To make a long story short, I work in the day time in a really small locomotive parts sales office (there are only 5 of us) doing typing and being the receptionist, then take a class or two in the evenings.
It is not my ideal job. It's very slow and I'll go days on end not actually doing anything and it takes about 1/2 a brain cell, but it pays the bills and allows me to go to school at night.
But, I have to put up with a lot of CR-- here. They are very sexist and just down right rude. It's obvious that I am treated like an idiot because I am a woman, "You'll just get pregnant and leave anyway.", etc. etc. I even have to put up with Mediaography and naked pictures of women that they send to each via email and lots of rude and snide comments about where I live because it is a "blue collar" neighborhood and not a higher SES like the one's they live in.
Anyway, last week we had a pretty bad snowstorm in the morning and I was 4 hours late to work because it was an unexpected snow storm and most communitys were late in getting the streets plowed and salted.
And then yesterday I was 2.5 hours late because we had an ice storm right at AM rush hour and I couldn't get out of my garage. Now, normally I would bust my hump to get into any job on time, especially if it was a nursing job, but I don't feel the need to risk my safety trying to get into this job because I don't really do anything and I just don't think it's worth my safety for my measly pay check. Plus, I don't get paid for the time I miss. I either have to use my vacation time or just not get paid.
So, last week I had to take my lumps from my co-workers about getting to work late due to the snow. "It's because you live in that cheap neighborhood and they can't affort to plow the streets, etc." And then yesterday when I came in I got it all over again from one of the guys in the office. The rest were all out traveling on business.
I don't know what happened, I just flipped out on him.
I was swearing like a sailor and getting all worked up which I normally don't do. I told him that they were all a bunch of Frigging "Di-K Heads" and if they wanted to fire me they could go ahead and find some stupid A Hole that would come in when there was 5 inches of snow on the ground. That's about all I can remember, although I know there was much more to it, but these things were just flailing out of my mouth.
And then I looked him in the eye and HE started to cry! At that point I stopped and said I was sorry that I took all of it out on him. But that's all I said. I really wasn't sorry that I did it. I felt kind of drained afterward but glad too.
I don't know what happened. Even though other people may be rude and low brow or un-professional I always try to maintain the manners I was brought up with, except obviously this time.
Please tell me that I am not the only one this has happened to.

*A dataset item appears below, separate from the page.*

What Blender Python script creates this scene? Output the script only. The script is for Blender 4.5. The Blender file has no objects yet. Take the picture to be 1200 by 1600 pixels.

Really, I am a very nice person, but I guess what scares me is that I feel like I have changed in some way. Normally, I would never have done anything like that or at least been sorry about it. But I just don't care, I don't feel the least bit sorry and you know what, if they did fire me, I wouldn't care, I would be better for it. (Although, I know they won't fire me. I really don't think this guy would tell anyone what happened.)
I guess I just feel like I'm not going to put up with needless Poo any longer.